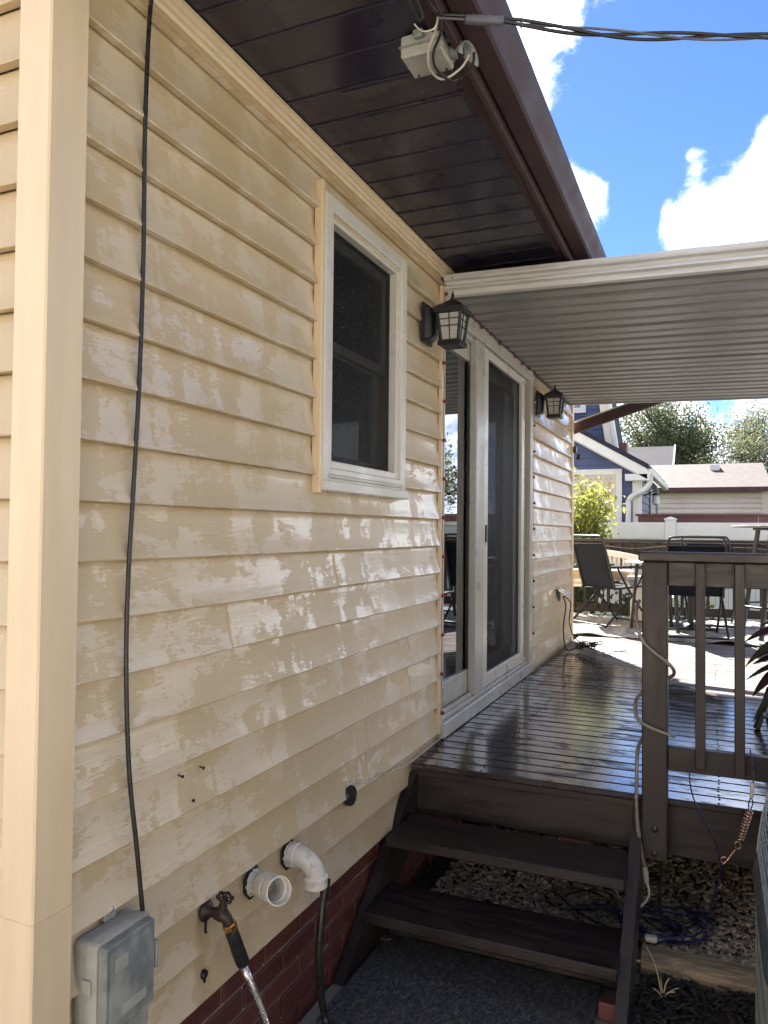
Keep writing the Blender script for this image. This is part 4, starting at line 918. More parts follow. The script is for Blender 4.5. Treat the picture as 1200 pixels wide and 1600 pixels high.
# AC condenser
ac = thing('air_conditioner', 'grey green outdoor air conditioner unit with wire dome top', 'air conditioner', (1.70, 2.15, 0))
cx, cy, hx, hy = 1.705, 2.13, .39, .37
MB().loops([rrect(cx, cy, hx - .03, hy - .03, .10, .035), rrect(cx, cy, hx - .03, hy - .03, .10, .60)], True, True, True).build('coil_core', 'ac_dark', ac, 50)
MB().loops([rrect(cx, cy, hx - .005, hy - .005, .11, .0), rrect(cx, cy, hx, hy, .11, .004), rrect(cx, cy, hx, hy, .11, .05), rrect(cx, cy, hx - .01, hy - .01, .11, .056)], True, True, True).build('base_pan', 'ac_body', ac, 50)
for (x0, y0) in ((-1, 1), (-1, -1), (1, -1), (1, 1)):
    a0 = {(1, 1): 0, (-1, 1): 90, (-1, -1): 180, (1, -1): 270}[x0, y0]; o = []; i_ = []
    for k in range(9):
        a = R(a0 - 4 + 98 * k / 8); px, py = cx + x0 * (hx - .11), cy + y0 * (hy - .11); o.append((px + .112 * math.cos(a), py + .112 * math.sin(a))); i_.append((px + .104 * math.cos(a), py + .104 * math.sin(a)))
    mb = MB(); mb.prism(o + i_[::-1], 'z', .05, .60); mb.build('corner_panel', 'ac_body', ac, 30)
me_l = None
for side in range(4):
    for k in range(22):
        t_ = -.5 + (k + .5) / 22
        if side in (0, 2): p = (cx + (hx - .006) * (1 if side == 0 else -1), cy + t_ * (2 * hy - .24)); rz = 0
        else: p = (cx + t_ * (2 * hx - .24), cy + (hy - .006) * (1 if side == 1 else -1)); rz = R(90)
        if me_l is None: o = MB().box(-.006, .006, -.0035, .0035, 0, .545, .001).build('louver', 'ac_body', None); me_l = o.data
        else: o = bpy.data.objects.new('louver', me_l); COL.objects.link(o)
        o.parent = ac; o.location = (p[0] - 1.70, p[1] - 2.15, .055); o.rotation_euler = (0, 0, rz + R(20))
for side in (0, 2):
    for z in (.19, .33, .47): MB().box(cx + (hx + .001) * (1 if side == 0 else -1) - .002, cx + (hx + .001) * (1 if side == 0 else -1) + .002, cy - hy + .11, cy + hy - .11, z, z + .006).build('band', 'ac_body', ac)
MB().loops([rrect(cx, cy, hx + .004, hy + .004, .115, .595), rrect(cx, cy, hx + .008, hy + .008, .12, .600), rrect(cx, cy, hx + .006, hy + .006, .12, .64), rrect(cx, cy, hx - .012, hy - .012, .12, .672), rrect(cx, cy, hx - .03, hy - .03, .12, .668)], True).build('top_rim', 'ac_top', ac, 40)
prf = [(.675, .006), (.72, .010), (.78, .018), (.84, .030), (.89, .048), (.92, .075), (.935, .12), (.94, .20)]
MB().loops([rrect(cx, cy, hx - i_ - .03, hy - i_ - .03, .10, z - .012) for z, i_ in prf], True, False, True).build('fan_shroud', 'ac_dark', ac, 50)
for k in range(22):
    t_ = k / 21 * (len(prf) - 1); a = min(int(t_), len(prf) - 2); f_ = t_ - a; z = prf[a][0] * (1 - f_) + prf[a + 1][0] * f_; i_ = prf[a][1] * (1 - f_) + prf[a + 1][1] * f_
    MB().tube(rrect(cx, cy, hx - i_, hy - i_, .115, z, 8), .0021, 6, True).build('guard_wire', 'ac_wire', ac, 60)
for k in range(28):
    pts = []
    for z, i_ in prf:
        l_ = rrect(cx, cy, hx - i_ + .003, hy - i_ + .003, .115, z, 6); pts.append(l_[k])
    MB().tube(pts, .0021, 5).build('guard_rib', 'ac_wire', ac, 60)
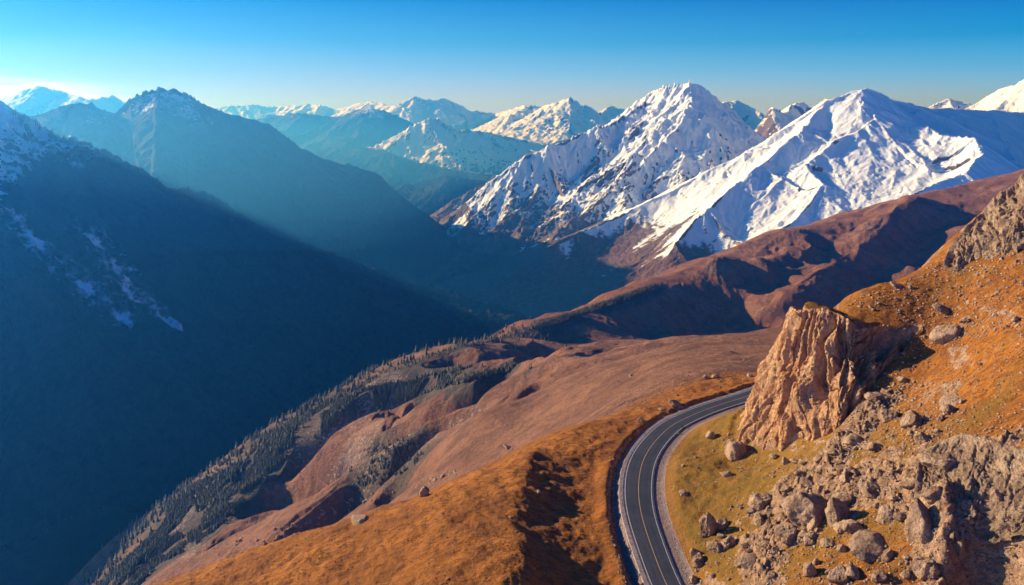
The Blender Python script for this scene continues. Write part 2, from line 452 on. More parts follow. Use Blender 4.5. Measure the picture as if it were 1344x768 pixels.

* **TASK GOAL**
Transcribe the preceding listing in its entirety and with exact wording, leaving out pictures.

* **FINISHED TASK**
Keep writing the Blender script for this image. This is part 4, starting at line 918. More parts follow. The script is for Blender 4.5. Treat the picture as 1200 pixels wide and 1600 pixels high.
# AC condenser
ac = thing('air_conditioner', 'grey green outdoor air conditioner unit with wire dome top', 'air conditioner', (1.70, 2.15, 0))
cx, cy, hx, hy = 1.705, 2.13, .39, .37
MB().loops([rrect(cx, cy, hx - .03, hy - .03, .10, .035), rrect(cx, cy, hx - .03, hy - .03, .10, .60)], True, True, True).build('coil_core', 'ac_dark', ac, 50)
MB().loops([rrect(cx, cy, hx - .005, hy - .005, .11, .0), rrect(cx, cy, hx, hy, .11, .004), rrect(cx, cy, hx, hy, .11, .05), rrect(cx, cy, hx - .01, hy - .01, .11, .056)], True, True, True).build('base_pan', 'ac_body', ac, 50)
for (x0, y0) in ((-1, 1), (-1, -1), (1, -1), (1, 1)):
    a0 = {(1, 1): 0, (-1, 1): 90, (-1, -1): 180, (1, -1): 270}[x0, y0]; o = []; i_ = []
    for k in range(9):
        a = R(a0 - 4 + 98 * k / 8); px, py = cx + x0 * (hx - .11), cy + y0 * (hy - .11); o.append((px + .112 * math.cos(a), py + .112 * math.sin(a))); i_.append((px + .104 * math.cos(a), py + .104 * math.sin(a)))
    mb = MB(); mb.prism(o + i_[::-1], 'z', .05, .60); mb.build('corner_panel', 'ac_body', ac, 30)
me_l = None
for side in range(4):
    for k in range(22):
        t_ = -.5 + (k + .5) / 22
        if side in (0, 2): p = (cx + (hx - .006) * (1 if side == 0 else -1), cy + t_ * (2 * hy - .24)); rz = 0
        else: p = (cx + t_ * (2 * hx - .24), cy + (hy - .006) * (1 if side == 1 else -1)); rz = R(90)
        if me_l is None: o = MB().box(-.006, .006, -.0035, .0035, 0, .545, .001).build('louver', 'ac_body', None); me_l = o.data
        else: o = bpy.data.objects.new('louver', me_l); COL.objects.link(o)
        o.parent = ac; o.location = (p[0] - 1.70, p[1] - 2.15, .055); o.rotation_euler = (0, 0, rz + R(20))
for side in (0, 2):
    for z in (.19, .33, .47): MB().box(cx + (hx + .001) * (1 if side == 0 else -1) - .002, cx + (hx + .001) * (1 if side == 0 else -1) + .002, cy - hy + .11, cy + hy - .11, z, z + .006).build('band', 'ac_body', ac)
MB().loops([rrect(cx, cy, hx + .004, hy + .004, .115, .595), rrect(cx, cy, hx + .008, hy + .008, .12, .600), rrect(cx, cy, hx + .006, hy + .006, .12, .64), rrect(cx, cy, hx - .012, hy - .012, .12, .672), rrect(cx, cy, hx - .03, hy - .03, .12, .668)], True).build('top_rim', 'ac_top', ac, 40)
prf = [(.675, .006), (.72, .010), (.78, .018), (.84, .030), (.89, .048), (.92, .075), (.935, .12), (.94, .20)]
MB().loops([rrect(cx, cy, hx - i_ - .03, hy - i_ - .03, .10, z - .012) for z, i_ in prf], True, False, True).build('fan_shroud', 'ac_dark', ac, 50)
for k in range(22):
    t_ = k / 21 * (len(prf) - 1); a = min(int(t_), len(prf) - 2); f_ = t_ - a; z = prf[a][0] * (1 - f_) + prf[a + 1][0] * f_; i_ = prf[a][1] * (1 - f_) + prf[a + 1][1] * f_
    MB().tube(rrect(cx, cy, hx - i_, hy - i_, .115, z, 8), .0021, 6, True).build('guard_wire', 'ac_wire', ac, 60)
for k in range(28):
    pts = []
    for z, i_ in prf:
        l_ = rrect(cx, cy, hx - i_ + .003, hy - i_ + .003, .115, z, 6); pts.append(l_[k])
    MB().tube(pts, .0021, 5).build('guard_rib', 'ac_wire', ac, 60)
The Blender Python script for this scene continues. Write part 2, from line 452 on. More parts follow. Use Blender 4.5. Measure the picture as if it were 1344x768 pixels.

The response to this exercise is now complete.